Turquie : l'opposition appelle à de nouveaux rassemblements
L'opposition turque a appelé à de nouveaux rassemblements samedi soir en soutien au maire d'opposition d'Istanbul, Ekrem Imamoglu, qui sera présenté à un procureur en début de soirée au quatrième jour de sa garde à vue.
L'édile, accusé de "corruption" et de "terrorisme", a été de nouveau entendu cinq heures durant par la police samedi et sera déféré à 19H30 (16H30 GMT) devant ce procureur qui décidera des suites de sa garde à vue prévue pour expirer dimanche matin, ont annoncé ses équipes.

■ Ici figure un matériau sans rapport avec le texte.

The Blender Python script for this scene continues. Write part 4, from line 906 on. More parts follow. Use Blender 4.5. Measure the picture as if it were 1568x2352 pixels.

Les principaux accès au palais de justice ont été préventivement fermés afin d'empêcher les rassemblements, a annoncé le gouvernorat d'Istanbul qui avait dès mercredi interdit les manifestations jusqu'à dimanche.
L'opposition a donc appelé pour le quatrième soir consécutif à converger en direction du siège de la municipalité d'Istanbul.
Des manifestations sont également annoncées dans de nombreuses autres villes du pays; elles ont été également interdites à Izmir, la troisième plus importante agglomération de Turquie (ouest), et à Ankara, la capitale.
Au total, des rassemblements se sont déroulés depuis mercredi dans au moins 55 des 81 provinces turques, soit plus des deux tiers du pays, selon un décompte de l'AFP.
Témoignage de l'ampleur de la contestation déclenchée par l'arrestation de M. Imamoglu, la police a procédé à 343 arrestations pendant et après les grandes manifestations de vendredi dans neuf villes dont Istanbul, Izmir, Ankara, Edirne et Çanakkale dans le nord-ouest et Adana et Antalya dans le sud, selon le ministre de l'Intérieur, Ali Yerlikaya.
- "Chaos et provocation" -
"Ceux qui cherchent le chaos et la provocation ne seront pas tolérés", a-t-il mis en garde sur X.
Interpellé mercredi à l'aube à son domicile, Ekrem Imamoglu, 53 ans, a été entendu samedi par la police pour des accusations de "soutien à une organisation terroriste", après l'avoir été la veille pour des soupçons de "corruption".
Son parti, le CHP (Parti républicain du peuple, social-démocrate), a appelé à de nouvelles manifestations samedi soir devant le siège de la municipalité d'Istanbul, la capitale économique.
"Si les gens ne lâchent rien, ça débouchera peut-être sur quelque chose de positif", a déclaré à l'AFP Ara Yildirim, un étudiant en médecine d'Istanbul âgé de 20 ans, mobilisé comme beaucoup d'autres jeunes Turcs.
"Rien ne peut justifier de confisquer la volonté de millions de Stambouliotes", a affirmé Meral Danis Bestas, une députée du parti prokurde DEM.
Ce dernier a dénoncé le recours à des "témoins secrets de manière abusive" et s'insurge de voir des "procès-verbaux de témoignages non signés divulgués dans la presse", estimant que les droits de la défense et "le droit à un procès équitable (ont) été violés".
Les accusations de "soutien au terrorisme" font redouter aux partisans du maire qu'il puisse être incarcéré à l'issue de sa garde à vue et remplacé par un administrateur nommé par l'État.
- "Une Turquie juste" -
Dans un message posté sur X par ses avocats, Ekrem Imamoglu a remercié ses compatriotes qui ont manifesté par dizaines de milliers.
"Vous défendez notre République, la démocratie, l'avenir d'une Turquie juste et la volonté de notre nation", a-t-il écrit.
Le président du CHP, Özgür Özel, a assuré que 300.000 personnes étaient descendues dans les rues à Istanbul vendredi soir.
Plusieurs incidents ont éclaté entre manifestants et policiers, qui ont fait usage d'importantes quantités de gaz lacrymogène et de canons à eau à Izmir et Ankara, ont constaté les correspondants de l'AFP.
À Istanbul, où la police a tiré des balles en plastique en direction de manifestants, des journalistes ont été blessés dans des échauffourées. Leur syndicat, le TGS, a dénoncé leur "ciblage" dans un communiqué accompagné du nom des blessés.
Ekrem Imamoglu est devenu la bête noire du président Recep Tayyip Erdogan, qui fut lui-même maire d'Istanbul dans les années 90, quand il a ravi en 2019 cette municipalité au parti AKP du chef de l'Etat.
L'édile, triomphalement réélu l'an passé, devait être désigné dimanche candidat de son parti à la présidentielle, prévue pour 2028.
Le CHP a décidé de maintenir l'organisation de cette primaire et appelé tous les Turcs, même non inscrits au parti, à y prendre part.